Chez Kant le monde intelligible ne peut être qu’inconnu puisque nos catégories de l’entendement deviennent aveugles quand elles tentent de franchir cette barrière invisible entre sensible et intelligible.
Il ne peut donc être exploré

Nietzsche poussera le relativisme de kant à l’extrême, au sens où la connaissance n’est plus relative à notre faculté de penser, mais à nos sens, transformant la connaissance, en une connaissance subjective, qui est constamment à découvrir, à construire et à déconstruire, sans aucune place pour la certitude et la vérité.
C’est la ruine de la vérité qui rend possible la puissance créatrice de l’esprit
“Mais pourquoi ne pas se tromper et pourquoi ne pas se laisser tromper” (Gai Savoir)
En dénonçant ce besoin de vérité à tout prix, en questionnant la peur de l’erreur, il donne à l’inconnu toute sa dimension.

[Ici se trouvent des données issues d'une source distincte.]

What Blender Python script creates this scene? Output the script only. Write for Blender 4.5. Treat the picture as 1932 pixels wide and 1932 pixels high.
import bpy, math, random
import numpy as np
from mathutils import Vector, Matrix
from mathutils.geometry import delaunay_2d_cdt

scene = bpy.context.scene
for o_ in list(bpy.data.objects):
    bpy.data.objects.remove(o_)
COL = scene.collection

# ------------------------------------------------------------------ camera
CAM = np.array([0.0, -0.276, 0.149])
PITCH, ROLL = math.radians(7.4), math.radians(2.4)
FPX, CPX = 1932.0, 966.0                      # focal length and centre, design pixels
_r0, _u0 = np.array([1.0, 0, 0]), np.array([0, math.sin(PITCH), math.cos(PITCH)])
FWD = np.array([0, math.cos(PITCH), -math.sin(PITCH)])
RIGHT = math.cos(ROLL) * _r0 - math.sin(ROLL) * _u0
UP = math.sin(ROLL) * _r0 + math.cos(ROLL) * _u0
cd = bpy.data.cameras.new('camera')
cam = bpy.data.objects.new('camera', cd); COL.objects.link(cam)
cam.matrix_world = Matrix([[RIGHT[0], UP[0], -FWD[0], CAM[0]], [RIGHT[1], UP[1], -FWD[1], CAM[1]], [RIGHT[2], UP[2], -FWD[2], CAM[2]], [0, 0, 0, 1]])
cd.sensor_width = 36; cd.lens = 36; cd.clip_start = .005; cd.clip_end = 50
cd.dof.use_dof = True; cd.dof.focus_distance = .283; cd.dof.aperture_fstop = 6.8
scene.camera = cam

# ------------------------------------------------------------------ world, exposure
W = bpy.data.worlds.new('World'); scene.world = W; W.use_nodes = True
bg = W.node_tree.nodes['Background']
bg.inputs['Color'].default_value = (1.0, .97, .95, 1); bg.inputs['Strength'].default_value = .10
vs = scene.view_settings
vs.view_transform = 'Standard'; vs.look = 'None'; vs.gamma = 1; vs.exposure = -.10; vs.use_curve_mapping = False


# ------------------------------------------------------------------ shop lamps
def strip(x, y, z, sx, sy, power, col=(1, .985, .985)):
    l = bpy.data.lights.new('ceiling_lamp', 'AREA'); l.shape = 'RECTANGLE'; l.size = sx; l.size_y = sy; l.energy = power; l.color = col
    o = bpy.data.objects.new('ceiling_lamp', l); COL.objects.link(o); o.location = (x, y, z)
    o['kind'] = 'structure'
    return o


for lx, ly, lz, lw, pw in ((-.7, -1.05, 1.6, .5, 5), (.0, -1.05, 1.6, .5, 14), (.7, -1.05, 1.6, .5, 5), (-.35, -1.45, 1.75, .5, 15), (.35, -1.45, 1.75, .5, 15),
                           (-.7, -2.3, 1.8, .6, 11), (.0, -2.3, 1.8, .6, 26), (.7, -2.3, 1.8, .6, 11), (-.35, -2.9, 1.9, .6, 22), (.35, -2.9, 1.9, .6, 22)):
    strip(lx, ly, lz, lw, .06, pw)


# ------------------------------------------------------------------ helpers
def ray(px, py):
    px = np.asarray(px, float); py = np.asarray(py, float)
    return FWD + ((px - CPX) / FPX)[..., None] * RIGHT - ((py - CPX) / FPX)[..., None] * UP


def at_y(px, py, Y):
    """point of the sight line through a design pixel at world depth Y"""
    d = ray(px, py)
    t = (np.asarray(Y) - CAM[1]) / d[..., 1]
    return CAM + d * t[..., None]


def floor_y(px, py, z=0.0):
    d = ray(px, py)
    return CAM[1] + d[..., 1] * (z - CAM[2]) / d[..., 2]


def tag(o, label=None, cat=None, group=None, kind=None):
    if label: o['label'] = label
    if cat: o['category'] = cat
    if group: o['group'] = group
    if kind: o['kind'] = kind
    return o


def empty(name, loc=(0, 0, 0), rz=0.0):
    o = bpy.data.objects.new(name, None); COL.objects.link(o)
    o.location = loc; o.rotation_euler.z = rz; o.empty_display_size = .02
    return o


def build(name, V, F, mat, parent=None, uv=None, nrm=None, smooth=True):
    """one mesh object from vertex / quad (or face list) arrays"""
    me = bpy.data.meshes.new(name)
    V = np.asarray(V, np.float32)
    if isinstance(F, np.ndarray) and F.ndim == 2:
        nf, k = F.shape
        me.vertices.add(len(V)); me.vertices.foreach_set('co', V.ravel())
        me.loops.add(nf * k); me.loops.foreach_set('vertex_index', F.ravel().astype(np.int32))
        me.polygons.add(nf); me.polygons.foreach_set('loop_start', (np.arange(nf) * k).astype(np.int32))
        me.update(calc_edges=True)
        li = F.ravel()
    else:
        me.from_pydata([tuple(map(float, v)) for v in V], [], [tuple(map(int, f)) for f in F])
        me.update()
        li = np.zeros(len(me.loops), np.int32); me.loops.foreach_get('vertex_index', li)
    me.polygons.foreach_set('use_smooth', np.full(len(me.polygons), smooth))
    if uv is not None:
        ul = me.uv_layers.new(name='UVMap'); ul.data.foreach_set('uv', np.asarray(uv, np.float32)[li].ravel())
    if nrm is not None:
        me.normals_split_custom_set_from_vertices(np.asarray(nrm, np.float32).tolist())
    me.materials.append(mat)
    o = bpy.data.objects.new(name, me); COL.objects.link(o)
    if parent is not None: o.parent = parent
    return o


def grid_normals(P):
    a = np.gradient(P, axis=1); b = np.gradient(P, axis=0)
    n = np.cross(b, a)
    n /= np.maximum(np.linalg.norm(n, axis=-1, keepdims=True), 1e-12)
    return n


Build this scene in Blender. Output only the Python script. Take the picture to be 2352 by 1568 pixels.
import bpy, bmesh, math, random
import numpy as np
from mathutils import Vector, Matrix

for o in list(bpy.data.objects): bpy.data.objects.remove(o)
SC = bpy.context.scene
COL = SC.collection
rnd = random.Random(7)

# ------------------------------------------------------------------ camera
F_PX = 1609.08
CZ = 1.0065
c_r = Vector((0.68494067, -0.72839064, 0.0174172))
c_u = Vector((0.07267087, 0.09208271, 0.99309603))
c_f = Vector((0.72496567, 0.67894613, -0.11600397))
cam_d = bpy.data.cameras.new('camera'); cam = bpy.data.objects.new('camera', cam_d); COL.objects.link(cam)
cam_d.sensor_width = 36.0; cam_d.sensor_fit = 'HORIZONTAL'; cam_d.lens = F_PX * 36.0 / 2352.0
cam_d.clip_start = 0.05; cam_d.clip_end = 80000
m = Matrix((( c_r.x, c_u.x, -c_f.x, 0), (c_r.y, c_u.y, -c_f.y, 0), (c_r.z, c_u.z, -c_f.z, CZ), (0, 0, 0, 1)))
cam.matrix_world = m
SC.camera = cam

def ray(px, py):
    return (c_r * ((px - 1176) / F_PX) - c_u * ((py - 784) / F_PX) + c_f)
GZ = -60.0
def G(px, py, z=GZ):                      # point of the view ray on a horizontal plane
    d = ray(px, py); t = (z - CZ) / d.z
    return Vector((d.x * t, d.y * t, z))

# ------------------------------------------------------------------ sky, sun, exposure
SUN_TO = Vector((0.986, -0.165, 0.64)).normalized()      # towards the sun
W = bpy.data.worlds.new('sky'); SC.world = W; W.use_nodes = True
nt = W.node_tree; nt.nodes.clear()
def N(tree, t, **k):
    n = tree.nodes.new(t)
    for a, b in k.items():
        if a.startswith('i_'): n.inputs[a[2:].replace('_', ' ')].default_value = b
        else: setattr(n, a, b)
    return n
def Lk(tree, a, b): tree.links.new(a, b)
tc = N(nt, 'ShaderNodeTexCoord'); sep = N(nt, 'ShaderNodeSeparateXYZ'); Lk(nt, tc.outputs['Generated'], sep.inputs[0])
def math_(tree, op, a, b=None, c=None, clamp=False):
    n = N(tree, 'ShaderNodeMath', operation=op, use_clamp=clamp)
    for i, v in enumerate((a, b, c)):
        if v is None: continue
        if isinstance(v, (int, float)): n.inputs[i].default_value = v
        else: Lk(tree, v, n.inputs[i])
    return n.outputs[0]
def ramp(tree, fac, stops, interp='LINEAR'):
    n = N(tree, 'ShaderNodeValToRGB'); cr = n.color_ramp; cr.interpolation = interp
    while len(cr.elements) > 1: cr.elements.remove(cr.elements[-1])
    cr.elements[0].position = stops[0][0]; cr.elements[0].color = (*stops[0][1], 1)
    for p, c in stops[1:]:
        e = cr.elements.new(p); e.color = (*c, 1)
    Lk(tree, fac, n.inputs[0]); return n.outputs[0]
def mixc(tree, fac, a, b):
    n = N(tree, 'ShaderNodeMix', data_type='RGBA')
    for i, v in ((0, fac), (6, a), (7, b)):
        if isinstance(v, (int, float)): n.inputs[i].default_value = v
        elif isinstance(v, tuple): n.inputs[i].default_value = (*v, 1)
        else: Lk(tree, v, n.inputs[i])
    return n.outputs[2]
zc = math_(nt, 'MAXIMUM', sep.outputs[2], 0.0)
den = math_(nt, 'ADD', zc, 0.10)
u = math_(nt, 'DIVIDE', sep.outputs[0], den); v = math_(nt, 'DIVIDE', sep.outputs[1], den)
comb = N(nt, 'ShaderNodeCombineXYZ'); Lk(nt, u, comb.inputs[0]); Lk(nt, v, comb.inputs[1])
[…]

L’erreur est le moteur de la connaissance, passer d’une erreur à une erreur moins grande,c’est passer d’une interprétation à une interprétation plus grande.
Ainsi, le monde est déréalisé, il n’y a pas de faits en eux- même, il n’y a pas d’affirmations , il n’y a que des interprétations.
Or, quoi de plus fragile que l’interprétation !
Sa subjectivité ne peut nous rassurer.

Ainsi Nietzsche nous bouscule, en nous incitant à nous confronter à cet inconnu qui nous fait si peur, en investissant l’erreur d’un sens nouveau.
Vouloir l’erreur, c’est vouloir explorer l’inconnu, c’est ouvrir des horizons nouveaux, insoupçonnés, c’est dépasser notre peur, par la confiance dans notre faculté de penser, de créer, d’innover et de se repenser le monde.